Roma, 31 dicembre 2024 – La strada per riportare a casa Cecilia Sala, la giornalista arrestata in Iran, ma di fatto presa in ostaggio, con l'accusa di aver violato le leggi islamiche è molto stretta, piena di insidie e di ostacoli.
È ormai accertato che la giornalista è stata ammanettata come ritorsione per l'arresto avvenuto tre giorni prima a Malpensa dell'ingegnere svizzero-iraniano Mohammad Najafabadi Abedini, su mandato della magistratura americana. Mohammad Abedini, va detto chiaramente, è uno scienziato ma anche un agente dell'intelligence iraniana che dipende direttamente dai Pasdaran, i guardiani della rivoluzione. Insieme al connazionale già arrestato prima di lui negli States aveva il compito di girare il mondo per acquistare componentistica utile alla costruzione dei droni da combattimento. Gli americani chiedono l'estradizione, gli iraniani ricattano l'Italia: se l'ingegnere viene spedito negli Usa, Cecilia Sala resta nel carcere di Evin. Prendere o lasciare.
Che fare allora? In questo momento, in attesa della decisione della Corte d'appello di Milan,o il governo italiano si muove su tre direzioni che si intrecciano. Nostri agenti dell'Aise, agenzia dei servizi segreti che segue l'estero, sono in Iran e trattano con l'intelligence iraniana, il Ministero degli esteri tratta con governo di Teheran attraverso gli strumenti della diplomazia, idem i nostri Servizi e sempre la Farnesina parlano con gli americani per trovare una mediazione. Se ci sarà una decisione politica sarà il Ministro della Giustizia a doverla prendere.
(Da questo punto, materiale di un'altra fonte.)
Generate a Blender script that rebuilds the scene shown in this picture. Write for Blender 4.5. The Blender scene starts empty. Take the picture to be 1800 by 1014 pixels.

Lo scenario è molto complicato, mentre sul piano strettamente giudiziario l'avvocato difensore dell'ingegnere iraniano con la faccia da bravo ragazzo intanto ha chiesto gli arresti domiciliari. Il nodo dell'intera vicenda è anche qui. Gli Usa non vogliono farsi scappare l'iraniano come invece è accaduto nel marzo 2023 con Artem Aleksandrovich Uss, quarant’anni, figlio di un oligarca russo detenuto agli arresti domiciliari nel Milanese in attesa di estradizione negli Stati Uniti per rispondere di riciclaggio e (soprattutto) di contrabbando di tecnologie a doppio uso civile/militare. Una banda di trafficanti serbi è stata utilizzata per farlo fuggire dall'Italia. E così esplose l'ira degli Stati Uniti. Che stavolta non sono disposti, per ora, a lasciarsi sfuggire il pesce grosso.
Rimangono alcuni punti oscuri dietro le quinte di questa intricata vicenda. Perché Fbi e Cia hanno avvertito la polizia italiana incaricandola di un arresto delicato come quello dell'ingegnere senza coinvolgere la nostra intelligence? La polizia ha avvertito i Servizi dopo avere appreso che le manette dovevano scattare non per un ladro qualsiasi ma per una figura eccellente dei pasdaran iraniani? Forse la nostra intelligence avrebbe potuto valutare da subito una eventuale ritorsione. Marco Mancini, ex capo del controspionaggio italiano dell'Aise ha affidato una sua riflessione al Riformista ripresa dall'AdnKronos: "'Tra il 16 dicembre, giorno dell'arresto di Najafabadi, e il 19 dicembre, giorno dell'arresto di Sala, c'erano almeno 48 ore per intervenire. Si poteva evacuare Cecilia Sala rapidamente, farle raggiungere Baghdad o la Turchia con un volo privato''.
Cecilia Sala va riportata a casa ad ogni costo. Quindi ora governo ufficialmente, e Servizi segreti in via riservata, devono trattare sui due fronti, Iran e Stati Uniti. Questa complicata vicenda deve servire a far comprendere che fra Occidente e Iran è in atto una guerra fredda e quindi ad ogni futuro capitolo del conflitto va tenuta presente una possibile ritorsione di Teheran verso cittadini occidentali. L'Italia, che comunque con Teheran ha buoni rapporti diplomatici, deve tenere occhi e orecchie dell'intelligence bene aperti. La partita d'ora in poi si farà sempre più dura e delicata perché al vertice degli Stati Uniti è in arrivo Donald Trump.